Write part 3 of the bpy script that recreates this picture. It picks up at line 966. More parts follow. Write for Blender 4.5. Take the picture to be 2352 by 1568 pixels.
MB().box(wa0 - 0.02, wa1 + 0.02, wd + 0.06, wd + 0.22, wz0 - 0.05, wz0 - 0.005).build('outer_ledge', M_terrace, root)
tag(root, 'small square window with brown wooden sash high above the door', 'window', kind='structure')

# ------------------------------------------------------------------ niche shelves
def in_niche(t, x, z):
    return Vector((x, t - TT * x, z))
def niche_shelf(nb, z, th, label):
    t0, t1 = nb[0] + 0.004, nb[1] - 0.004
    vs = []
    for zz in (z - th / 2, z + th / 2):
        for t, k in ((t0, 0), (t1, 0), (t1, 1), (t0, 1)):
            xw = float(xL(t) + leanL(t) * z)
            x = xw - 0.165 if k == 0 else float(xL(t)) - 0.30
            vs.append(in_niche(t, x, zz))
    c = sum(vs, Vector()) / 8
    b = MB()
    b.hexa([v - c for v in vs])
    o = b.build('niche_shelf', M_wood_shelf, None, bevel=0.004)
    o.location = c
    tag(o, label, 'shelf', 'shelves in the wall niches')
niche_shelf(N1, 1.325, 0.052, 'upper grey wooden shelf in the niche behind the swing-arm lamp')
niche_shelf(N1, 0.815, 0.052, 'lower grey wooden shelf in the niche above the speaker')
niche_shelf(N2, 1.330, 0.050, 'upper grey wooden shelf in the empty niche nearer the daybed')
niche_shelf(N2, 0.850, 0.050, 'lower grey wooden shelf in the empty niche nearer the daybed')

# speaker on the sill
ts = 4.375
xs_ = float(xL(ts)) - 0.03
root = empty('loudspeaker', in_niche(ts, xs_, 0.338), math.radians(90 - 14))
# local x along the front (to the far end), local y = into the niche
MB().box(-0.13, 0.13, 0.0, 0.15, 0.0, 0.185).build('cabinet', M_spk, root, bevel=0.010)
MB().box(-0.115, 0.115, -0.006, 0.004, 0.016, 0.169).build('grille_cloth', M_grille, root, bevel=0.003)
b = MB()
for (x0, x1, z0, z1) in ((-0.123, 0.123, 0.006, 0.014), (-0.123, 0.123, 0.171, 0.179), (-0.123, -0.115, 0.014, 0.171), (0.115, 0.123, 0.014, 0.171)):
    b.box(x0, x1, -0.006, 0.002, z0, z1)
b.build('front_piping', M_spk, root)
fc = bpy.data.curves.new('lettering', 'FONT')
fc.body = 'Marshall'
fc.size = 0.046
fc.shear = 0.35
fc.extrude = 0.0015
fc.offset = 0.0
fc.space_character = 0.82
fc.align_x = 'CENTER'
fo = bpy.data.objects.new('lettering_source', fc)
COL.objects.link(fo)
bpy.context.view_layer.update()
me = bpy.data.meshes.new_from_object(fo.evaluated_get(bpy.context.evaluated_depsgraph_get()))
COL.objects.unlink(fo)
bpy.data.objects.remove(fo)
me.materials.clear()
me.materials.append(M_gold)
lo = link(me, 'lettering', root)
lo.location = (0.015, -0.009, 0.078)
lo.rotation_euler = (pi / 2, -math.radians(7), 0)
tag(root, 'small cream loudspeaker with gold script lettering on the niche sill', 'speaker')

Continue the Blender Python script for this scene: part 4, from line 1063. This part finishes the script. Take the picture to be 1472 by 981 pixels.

|---|

● WORK TO DO
Find and count the lines of the data that include the string "picture", and report that figure by itself.

● EXERCISE SOLUTION
2